Researcher Maps “The Radical City”
On May 2, Esther Isaac ’19, a Ph.D. student at the University of Chicago, delivered a talk in Pruyne Lecture Hall on her dissertation, titled, “The Right to the Radical City: Public Space, Public History, and Prefigurative Politics in Chicago and Paris, 1870s-1940s.” The talk was sponsored by the history and French departments.
Isaac’s talk centered on the ways in which urban spaces, specifically public ones, nurture and are in turn nurtured by revolutionary class movements, and it focused on the 1886 Haymarket Riot in Chicago as a prime example of this.
Isaac majored in French and history as a student at the college. Her current research focuses on anarchism, urban space, radical memory, and culture in France and the United States.
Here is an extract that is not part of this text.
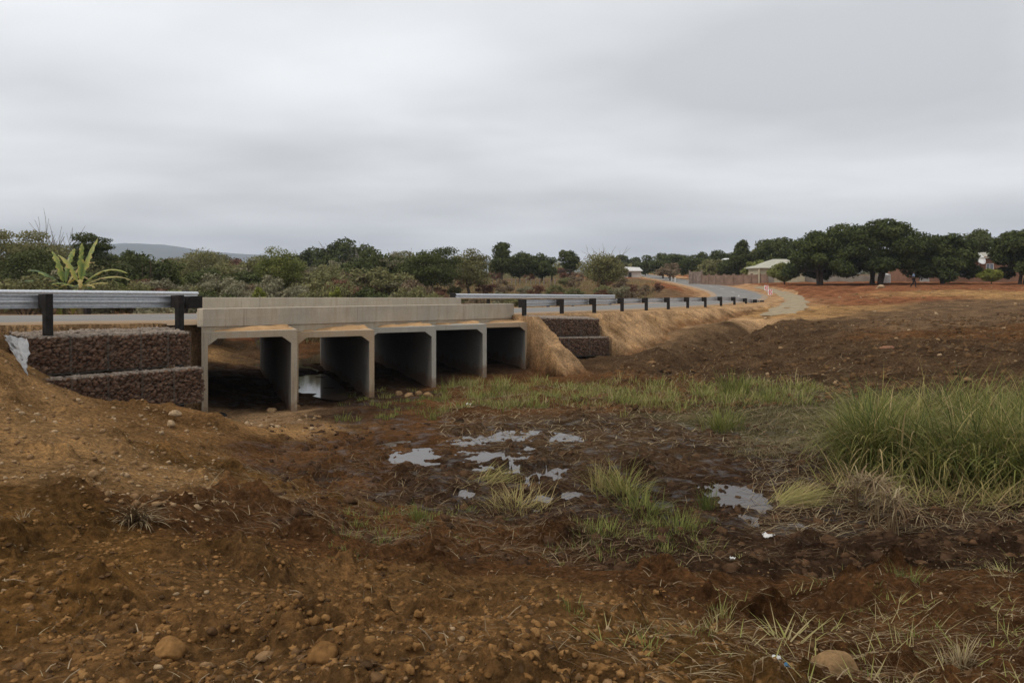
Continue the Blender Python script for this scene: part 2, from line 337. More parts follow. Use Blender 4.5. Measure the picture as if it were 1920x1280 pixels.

The presentation began with a recap of events leading up to the establishment of International Workers Day, which takes place on May 1 and is often referred to as May Day.
According to Isaac, on May 1, 1886, 30,000 to 40,000 workers in Chicago (among others elsewhere) went on strike, demanding better pay and working conditions. At one particular rally outside McCormick Reaper Works, police fired on several protesters. This led to a successive protest on May 4 in Haymarket Square in downtown Chicago which devolved into a riot.
The protest was characterized by the then mayor of Chicago, Carter Harrison, as peaceful and warranting no concern. However, as Isaac would go one to recount, at some point later in the evening, an unknown individual tossed a bomb into the crowd, killing several police officers and protesters in the chaos that ensued.
The aftermath of this event would lead to what we now know as International Workers Day, and Isaac posits that it is because of the urban layout of cities like Chicago that such events in history can take place, by providing revolutionaries with a forum in which to organize and operate from. Spaces like Washington Park have, both in the past and the present, provided an area for collective revolt, such as the 2015 hunger strike by parents and teachers to resist school closures, or the Washington Park Open Forum in the mid-1900s.
“I tentatively posit that these reputations are the result of self conscious organizing efforts by radical political, social and artistic movements to carve out particular city spaces in which both to enact a particular politics of commemoration and to engage in more day-to-day organizing,” Isaac said.
Isaac also spoke in length about how such spaces become a place for leftist movement members to preserve the histories of revolutionary acts, free from the trappings of narratives pushed by their oppressors. Such spaces like the Forest Home Cemetery in Chicago, where the Haymarket martyrs (those killed in the Haymarket Riots) are buried, become a space for people to recollect events and find community in that remembrance.
“They recall and celebrate past struggles that took place in those sites, they engage in day-to-day emancipatory work in their own lives, and they enshrine those spaces and the cultures of resistance associated with them for future movements yet to come,” Isaac said.
When asked about the ways in which public spaces influence the gathering of revolutionaries, specifically the role of parks, Isaac responded that access to such spaces was pivotal for the gathering and organizing of revolutionary movements.
“The importance of having natural space is also [in] contradistinction to the pain of oppressive, dirty, unsanitary, unhealthy, urban life that they engage in,” Isaac said. “These were escapes from the worst parts of urban life.”
Isaac is set to finish her dissertation proposal soon, with her research and writing on this subject set to begin within the next few years.